日本経済新聞の名物コラムを活用
偉人に相手を重ねる「私の履歴書トーク」

 日本経済新聞に『私の履歴書』という名物コラムがあります。政治、経済、文化、スポーツなどの分野で偉業を残した方の半生を綴ったコラムです。

 この『私の履歴書』が、商談のアイスブレイクに意外と使い勝手がいいのです。何故、使い勝手がいいかというと、意外に多くの人が読んでいるからです。

 社会人、それもある程度の役職についている年齢層なら、日本経済新聞を購読している人がかなり多くの割合を占めます。

 しかも、このコラム欄はとても目立つ場所にあります。通常の一般紙であれば、ラテ欄と呼ばれるテレビ番組が掲載されている面です。一番外側の紙面で、一面と並んでよく目に付くところです。

 さらに偉業を成し遂げた方の半生が書いてあるので、自然とストーリーになっているのです。人間の脳はストーリーが大好物です。単なる情報はなかなか頭に入ってきませんが、ストーリーはすっと頭に入ってきて、しかも記憶に残る習性があります。

 私は以前、スランプに陥り、コントが全く書けなくなった時期がありました。何とかスランプを解消しようと、文章術で有名な作家の高橋フミアキ先生に弟子入りしたことがありました。

 高橋先生が小説講座の講義で、人間の脳はストーリーが大好きだという話をしていました。イマイチしっくりこない顔をしていた私たち受講生に、高橋先生が質問しました。

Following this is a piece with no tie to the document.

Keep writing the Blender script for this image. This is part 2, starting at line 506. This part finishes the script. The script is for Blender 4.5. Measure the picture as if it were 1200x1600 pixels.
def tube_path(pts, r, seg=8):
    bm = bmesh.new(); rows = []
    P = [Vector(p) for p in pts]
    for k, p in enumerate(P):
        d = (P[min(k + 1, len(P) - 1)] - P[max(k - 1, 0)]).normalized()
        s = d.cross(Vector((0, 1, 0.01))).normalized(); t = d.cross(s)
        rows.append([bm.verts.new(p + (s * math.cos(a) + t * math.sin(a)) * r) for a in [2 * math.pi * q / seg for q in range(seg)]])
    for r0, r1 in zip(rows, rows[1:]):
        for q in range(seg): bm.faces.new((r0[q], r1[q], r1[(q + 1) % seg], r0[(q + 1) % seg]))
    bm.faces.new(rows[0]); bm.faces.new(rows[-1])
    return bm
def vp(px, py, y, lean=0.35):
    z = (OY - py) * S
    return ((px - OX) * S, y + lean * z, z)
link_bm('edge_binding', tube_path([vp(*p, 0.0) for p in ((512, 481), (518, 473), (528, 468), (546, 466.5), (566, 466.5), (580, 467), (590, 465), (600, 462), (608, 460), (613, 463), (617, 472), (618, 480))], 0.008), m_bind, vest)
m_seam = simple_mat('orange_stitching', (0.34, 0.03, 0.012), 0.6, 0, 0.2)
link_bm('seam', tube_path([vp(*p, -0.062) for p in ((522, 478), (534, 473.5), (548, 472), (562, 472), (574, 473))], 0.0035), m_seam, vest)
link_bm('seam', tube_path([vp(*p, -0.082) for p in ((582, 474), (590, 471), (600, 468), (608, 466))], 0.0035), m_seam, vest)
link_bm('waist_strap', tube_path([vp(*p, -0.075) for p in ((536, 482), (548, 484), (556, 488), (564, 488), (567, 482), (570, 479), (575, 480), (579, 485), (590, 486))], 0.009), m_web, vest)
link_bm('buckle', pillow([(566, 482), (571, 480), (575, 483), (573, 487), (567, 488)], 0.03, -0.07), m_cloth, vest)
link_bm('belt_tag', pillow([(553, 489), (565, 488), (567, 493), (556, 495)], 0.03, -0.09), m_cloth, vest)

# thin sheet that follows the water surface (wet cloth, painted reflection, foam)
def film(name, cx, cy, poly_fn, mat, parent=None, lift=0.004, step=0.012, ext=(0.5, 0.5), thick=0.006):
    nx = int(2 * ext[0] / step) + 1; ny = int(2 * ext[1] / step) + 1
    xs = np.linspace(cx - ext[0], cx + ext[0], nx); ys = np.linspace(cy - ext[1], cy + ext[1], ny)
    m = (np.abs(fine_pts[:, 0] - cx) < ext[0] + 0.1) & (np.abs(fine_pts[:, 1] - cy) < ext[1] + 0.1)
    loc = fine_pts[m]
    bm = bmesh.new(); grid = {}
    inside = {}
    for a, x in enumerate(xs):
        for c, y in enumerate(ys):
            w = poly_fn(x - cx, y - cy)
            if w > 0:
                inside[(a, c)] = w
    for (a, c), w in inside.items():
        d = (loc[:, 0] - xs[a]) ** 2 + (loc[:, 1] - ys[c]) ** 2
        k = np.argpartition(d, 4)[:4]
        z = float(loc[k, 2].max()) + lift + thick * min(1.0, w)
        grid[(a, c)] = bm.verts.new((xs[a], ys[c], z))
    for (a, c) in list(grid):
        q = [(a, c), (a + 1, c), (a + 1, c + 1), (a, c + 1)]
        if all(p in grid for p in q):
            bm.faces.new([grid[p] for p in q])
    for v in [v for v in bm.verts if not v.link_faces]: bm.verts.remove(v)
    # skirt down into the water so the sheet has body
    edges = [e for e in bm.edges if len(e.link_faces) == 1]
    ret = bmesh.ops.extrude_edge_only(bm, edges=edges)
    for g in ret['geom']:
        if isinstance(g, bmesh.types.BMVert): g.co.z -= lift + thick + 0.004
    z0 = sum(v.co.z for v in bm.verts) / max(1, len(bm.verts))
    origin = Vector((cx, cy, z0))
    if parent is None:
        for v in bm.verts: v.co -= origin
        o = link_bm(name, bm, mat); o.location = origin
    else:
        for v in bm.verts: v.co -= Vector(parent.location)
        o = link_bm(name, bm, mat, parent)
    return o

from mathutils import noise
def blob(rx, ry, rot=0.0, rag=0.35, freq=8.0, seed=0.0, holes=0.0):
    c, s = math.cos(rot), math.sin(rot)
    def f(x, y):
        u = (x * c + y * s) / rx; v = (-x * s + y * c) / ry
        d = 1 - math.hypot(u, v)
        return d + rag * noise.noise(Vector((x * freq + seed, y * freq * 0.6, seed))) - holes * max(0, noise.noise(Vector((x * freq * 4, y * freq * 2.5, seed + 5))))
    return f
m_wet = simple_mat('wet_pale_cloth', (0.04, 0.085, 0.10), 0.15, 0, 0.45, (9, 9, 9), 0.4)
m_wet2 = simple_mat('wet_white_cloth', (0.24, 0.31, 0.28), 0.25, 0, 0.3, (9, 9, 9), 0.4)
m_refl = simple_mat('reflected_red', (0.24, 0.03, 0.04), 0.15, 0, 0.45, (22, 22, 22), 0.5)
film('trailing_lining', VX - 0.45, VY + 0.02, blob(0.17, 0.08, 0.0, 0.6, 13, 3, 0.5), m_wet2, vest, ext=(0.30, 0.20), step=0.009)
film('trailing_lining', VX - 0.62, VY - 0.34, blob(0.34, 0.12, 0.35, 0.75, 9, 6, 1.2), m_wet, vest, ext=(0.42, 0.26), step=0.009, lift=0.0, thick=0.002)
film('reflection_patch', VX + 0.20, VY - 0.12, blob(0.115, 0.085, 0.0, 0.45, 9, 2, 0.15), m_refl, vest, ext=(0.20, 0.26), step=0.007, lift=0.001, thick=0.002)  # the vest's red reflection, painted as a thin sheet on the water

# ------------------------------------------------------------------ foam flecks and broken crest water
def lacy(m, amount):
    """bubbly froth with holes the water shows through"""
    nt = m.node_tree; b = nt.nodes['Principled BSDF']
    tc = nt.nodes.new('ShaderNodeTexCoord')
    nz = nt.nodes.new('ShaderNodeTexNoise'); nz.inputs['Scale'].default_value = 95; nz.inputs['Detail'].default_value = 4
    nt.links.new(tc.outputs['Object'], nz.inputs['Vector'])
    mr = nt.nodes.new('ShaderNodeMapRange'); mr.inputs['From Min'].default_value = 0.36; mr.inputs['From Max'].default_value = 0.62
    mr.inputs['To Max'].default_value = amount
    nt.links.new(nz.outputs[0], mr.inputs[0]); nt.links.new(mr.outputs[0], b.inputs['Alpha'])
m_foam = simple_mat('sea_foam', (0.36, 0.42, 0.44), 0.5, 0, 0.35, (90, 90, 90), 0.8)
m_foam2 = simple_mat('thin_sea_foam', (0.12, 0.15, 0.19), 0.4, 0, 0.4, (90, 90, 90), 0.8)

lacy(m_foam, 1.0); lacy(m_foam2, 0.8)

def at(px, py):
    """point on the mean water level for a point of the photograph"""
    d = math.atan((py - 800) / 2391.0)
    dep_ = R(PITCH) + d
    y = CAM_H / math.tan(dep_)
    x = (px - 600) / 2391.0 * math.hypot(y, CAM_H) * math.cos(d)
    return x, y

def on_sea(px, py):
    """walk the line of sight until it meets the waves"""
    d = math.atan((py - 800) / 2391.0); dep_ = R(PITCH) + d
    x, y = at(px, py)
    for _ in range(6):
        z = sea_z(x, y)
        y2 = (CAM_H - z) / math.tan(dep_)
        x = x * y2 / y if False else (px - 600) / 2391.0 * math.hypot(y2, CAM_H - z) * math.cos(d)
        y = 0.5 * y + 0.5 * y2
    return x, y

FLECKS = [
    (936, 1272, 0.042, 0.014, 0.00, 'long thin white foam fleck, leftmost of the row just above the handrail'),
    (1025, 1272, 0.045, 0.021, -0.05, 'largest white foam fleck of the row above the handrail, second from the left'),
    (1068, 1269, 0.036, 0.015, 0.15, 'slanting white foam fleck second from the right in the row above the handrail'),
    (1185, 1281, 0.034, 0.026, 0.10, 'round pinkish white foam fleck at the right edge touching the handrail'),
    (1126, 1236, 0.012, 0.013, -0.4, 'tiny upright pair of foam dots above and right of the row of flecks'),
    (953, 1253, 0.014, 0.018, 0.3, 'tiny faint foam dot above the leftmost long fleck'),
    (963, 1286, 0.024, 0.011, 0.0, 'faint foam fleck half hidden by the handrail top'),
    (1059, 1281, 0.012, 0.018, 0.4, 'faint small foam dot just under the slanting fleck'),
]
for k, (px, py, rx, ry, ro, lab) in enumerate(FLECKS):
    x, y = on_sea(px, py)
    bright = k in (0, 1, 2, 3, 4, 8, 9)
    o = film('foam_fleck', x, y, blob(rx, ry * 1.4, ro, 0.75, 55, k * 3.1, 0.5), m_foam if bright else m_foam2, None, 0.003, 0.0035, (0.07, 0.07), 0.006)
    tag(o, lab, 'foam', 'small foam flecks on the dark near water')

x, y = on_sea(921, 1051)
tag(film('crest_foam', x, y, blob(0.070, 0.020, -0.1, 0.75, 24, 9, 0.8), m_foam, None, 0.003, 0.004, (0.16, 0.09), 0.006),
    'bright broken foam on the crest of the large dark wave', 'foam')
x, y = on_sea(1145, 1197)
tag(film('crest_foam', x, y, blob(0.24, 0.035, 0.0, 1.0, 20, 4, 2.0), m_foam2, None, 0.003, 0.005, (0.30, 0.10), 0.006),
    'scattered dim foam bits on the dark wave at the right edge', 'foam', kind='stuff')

「君たちは芥川龍之介の蜘蛛の糸という小説を知っているかい?」

 全員がうなずきます。すると続けて「どんな話だったか、覚えているかい」と聞きました。また全員がうなずきます。

「では、蜘蛛の糸の冒頭は、どんな書き出しだったか言えるかい?」

 私も含めて、全員が答えられませんでした。あなたは即答できますか?

 ある日の事でございます。御釈迦様は極楽の蓮池のふちを、独りでぶらぶら御歩きになっていらっしゃいました。池の中に咲いている蓮の花は、みんな玉のようにまっ白で、そのまん中にある金色の蕊からは、何とも云えない好い匂いが、絶間なくあたりへ溢れて居ります。極楽は丁度朝なのでございましょう。(青空文庫より引用)

 実際はこんな感じでした。高橋先生は言いました。

「ストーリーは覚えていても、どんな書き出しだったかという情報は覚えていなかったでしょ?」

 ストーリーの力を実感した瞬間でした。

 話が脱線してしまいました。元に戻しましょう。基本的に情報ばかりの新聞の紙面で、ストーリーが書かれている記事は数少ないのです。

 つまり、こちらとしても読みやすいし、先方も読んでいる可能性が高いということになります。